Type again, exactly, the lines below from the start through the line that includes "return pix * Y / F".

◆ Dataset extract ◆
-- Start --

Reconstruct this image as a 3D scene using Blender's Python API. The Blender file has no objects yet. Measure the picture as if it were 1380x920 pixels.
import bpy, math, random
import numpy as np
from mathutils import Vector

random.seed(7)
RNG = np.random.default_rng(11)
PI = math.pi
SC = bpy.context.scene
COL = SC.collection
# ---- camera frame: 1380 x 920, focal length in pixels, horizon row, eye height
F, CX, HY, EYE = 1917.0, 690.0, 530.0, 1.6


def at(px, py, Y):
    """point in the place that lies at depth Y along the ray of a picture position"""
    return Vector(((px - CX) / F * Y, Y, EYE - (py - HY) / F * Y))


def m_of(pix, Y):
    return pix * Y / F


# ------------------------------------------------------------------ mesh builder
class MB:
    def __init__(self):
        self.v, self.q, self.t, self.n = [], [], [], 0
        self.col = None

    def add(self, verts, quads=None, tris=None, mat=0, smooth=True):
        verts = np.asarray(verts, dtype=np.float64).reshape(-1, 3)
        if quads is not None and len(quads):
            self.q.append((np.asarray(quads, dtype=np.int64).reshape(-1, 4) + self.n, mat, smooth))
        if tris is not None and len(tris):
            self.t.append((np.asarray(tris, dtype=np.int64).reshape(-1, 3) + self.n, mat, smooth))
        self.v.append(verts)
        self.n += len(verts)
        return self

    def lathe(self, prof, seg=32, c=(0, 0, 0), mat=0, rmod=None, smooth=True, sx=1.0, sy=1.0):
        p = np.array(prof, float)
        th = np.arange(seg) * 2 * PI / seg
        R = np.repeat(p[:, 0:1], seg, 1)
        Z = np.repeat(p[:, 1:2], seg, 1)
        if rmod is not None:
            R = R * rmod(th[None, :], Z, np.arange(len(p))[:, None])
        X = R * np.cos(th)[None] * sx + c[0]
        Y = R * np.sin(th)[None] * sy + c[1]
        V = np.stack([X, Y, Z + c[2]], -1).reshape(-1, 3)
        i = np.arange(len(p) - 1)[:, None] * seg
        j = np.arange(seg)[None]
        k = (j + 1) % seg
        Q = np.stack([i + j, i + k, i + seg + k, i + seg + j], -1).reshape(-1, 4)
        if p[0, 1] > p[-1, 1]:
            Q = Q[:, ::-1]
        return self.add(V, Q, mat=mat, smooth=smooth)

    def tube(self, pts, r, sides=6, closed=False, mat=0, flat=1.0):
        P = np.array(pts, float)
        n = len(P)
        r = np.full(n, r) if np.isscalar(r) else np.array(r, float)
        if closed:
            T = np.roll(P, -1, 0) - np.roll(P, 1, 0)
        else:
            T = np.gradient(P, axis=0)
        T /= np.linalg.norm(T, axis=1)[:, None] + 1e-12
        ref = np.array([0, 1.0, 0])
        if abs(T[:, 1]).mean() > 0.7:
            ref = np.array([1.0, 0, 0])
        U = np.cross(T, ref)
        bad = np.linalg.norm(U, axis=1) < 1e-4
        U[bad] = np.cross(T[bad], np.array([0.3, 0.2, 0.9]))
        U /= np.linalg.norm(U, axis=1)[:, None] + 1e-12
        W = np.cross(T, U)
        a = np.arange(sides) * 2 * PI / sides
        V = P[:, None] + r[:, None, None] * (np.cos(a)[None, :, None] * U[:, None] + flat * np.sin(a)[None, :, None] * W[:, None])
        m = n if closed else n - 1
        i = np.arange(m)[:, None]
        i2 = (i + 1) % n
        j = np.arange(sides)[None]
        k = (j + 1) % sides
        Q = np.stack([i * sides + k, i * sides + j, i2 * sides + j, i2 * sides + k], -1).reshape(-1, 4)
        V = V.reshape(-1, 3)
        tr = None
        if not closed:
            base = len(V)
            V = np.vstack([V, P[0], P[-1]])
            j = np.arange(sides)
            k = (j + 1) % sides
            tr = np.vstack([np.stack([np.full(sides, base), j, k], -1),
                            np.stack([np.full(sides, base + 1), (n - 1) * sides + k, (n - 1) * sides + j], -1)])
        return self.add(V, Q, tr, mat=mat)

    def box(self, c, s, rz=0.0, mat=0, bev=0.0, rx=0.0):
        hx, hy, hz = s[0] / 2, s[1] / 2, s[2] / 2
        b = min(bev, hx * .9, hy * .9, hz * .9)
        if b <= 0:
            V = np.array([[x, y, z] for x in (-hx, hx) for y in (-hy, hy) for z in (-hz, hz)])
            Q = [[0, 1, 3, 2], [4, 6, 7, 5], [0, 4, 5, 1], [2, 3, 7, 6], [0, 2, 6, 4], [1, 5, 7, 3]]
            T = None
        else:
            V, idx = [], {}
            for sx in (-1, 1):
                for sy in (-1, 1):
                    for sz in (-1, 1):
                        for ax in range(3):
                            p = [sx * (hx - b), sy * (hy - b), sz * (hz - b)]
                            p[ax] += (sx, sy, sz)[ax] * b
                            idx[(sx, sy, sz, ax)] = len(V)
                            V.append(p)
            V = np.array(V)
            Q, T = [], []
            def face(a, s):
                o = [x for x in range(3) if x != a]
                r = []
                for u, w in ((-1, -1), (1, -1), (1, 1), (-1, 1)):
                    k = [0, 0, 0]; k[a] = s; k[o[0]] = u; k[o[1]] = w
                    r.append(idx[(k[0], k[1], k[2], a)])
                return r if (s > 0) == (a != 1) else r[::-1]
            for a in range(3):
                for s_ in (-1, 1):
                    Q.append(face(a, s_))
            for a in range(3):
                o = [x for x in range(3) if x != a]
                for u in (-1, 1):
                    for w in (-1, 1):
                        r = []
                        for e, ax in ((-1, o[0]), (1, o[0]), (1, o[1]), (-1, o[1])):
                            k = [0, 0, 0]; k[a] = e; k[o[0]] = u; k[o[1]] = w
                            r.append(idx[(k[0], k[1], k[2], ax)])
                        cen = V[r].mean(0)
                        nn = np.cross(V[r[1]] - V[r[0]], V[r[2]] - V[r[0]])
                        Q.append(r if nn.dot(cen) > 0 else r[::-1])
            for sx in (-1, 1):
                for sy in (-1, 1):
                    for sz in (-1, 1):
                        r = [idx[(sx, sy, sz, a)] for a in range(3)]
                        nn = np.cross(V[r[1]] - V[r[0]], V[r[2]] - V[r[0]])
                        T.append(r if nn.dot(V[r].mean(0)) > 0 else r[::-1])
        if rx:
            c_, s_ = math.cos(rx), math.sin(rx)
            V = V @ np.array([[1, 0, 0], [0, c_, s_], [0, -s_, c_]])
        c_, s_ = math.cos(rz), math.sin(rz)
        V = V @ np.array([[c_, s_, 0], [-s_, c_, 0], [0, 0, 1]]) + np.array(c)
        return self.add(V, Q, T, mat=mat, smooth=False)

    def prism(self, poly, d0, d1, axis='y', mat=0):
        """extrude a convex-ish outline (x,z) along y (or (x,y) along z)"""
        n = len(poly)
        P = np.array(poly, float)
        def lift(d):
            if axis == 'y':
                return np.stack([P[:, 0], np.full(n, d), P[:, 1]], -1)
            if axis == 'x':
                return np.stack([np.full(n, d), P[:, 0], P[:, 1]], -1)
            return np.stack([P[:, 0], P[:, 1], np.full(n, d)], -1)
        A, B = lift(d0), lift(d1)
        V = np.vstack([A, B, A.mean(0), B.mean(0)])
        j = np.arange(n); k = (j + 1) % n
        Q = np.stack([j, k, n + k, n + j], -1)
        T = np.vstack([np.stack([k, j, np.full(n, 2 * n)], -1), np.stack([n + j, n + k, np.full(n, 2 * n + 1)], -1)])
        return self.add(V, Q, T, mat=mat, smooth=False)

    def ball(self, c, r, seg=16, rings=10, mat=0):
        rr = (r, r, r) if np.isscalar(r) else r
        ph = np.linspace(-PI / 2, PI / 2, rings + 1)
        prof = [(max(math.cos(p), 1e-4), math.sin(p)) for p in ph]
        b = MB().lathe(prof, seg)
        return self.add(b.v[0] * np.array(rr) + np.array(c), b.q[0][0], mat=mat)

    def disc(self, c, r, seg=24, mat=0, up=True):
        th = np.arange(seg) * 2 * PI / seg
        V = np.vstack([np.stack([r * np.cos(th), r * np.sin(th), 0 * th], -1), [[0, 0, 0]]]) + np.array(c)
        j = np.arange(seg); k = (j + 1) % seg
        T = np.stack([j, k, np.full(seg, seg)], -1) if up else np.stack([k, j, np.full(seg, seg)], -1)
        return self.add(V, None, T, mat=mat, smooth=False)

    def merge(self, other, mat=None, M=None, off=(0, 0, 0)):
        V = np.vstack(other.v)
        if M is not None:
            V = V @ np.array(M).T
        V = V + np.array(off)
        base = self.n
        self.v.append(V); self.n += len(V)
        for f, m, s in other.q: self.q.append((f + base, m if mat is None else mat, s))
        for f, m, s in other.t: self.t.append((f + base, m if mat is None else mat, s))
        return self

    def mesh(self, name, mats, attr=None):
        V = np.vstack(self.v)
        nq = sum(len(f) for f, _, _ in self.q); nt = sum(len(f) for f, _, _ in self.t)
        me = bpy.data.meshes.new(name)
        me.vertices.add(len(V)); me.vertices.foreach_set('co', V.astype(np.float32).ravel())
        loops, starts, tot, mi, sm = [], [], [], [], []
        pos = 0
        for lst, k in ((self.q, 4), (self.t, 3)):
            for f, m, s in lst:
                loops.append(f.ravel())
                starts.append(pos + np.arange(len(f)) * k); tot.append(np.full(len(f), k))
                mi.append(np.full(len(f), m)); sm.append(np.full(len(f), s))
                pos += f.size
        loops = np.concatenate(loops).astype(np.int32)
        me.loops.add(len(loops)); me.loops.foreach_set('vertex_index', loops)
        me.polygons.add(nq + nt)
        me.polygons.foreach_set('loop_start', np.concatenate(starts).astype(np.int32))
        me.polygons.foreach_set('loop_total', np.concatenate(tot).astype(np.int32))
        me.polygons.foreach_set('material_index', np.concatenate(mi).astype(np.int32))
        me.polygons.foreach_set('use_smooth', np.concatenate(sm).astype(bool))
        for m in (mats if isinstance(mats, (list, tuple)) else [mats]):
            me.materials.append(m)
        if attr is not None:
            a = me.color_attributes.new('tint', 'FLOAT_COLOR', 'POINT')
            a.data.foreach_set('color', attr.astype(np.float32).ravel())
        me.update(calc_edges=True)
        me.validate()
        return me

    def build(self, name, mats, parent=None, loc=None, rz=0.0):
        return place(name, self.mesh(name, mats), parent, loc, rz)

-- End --

◆ Answer to the exercise ◆
Reconstruct this image as a 3D scene using Blender's Python API. The Blender file has no objects yet. Measure the picture as if it were 1380x920 pixels.
import bpy, math, random
import numpy as np
from mathutils import Vector

random.seed(7)
RNG = np.random.default_rng(11)
PI = math.pi
SC = bpy.context.scene
COL = SC.collection
# ---- camera frame: 1380 x 920, focal length in pixels, horizon row, eye height
F, CX, HY, EYE = 1917.0, 690.0, 530.0, 1.6


def at(px, py, Y):
    """point in the place that lies at depth Y along the ray of a picture position"""
    return Vector(((px - CX) / F * Y, Y, EYE - (py - HY) / F * Y))


def m_of(pix, Y):
    return pix * Y / F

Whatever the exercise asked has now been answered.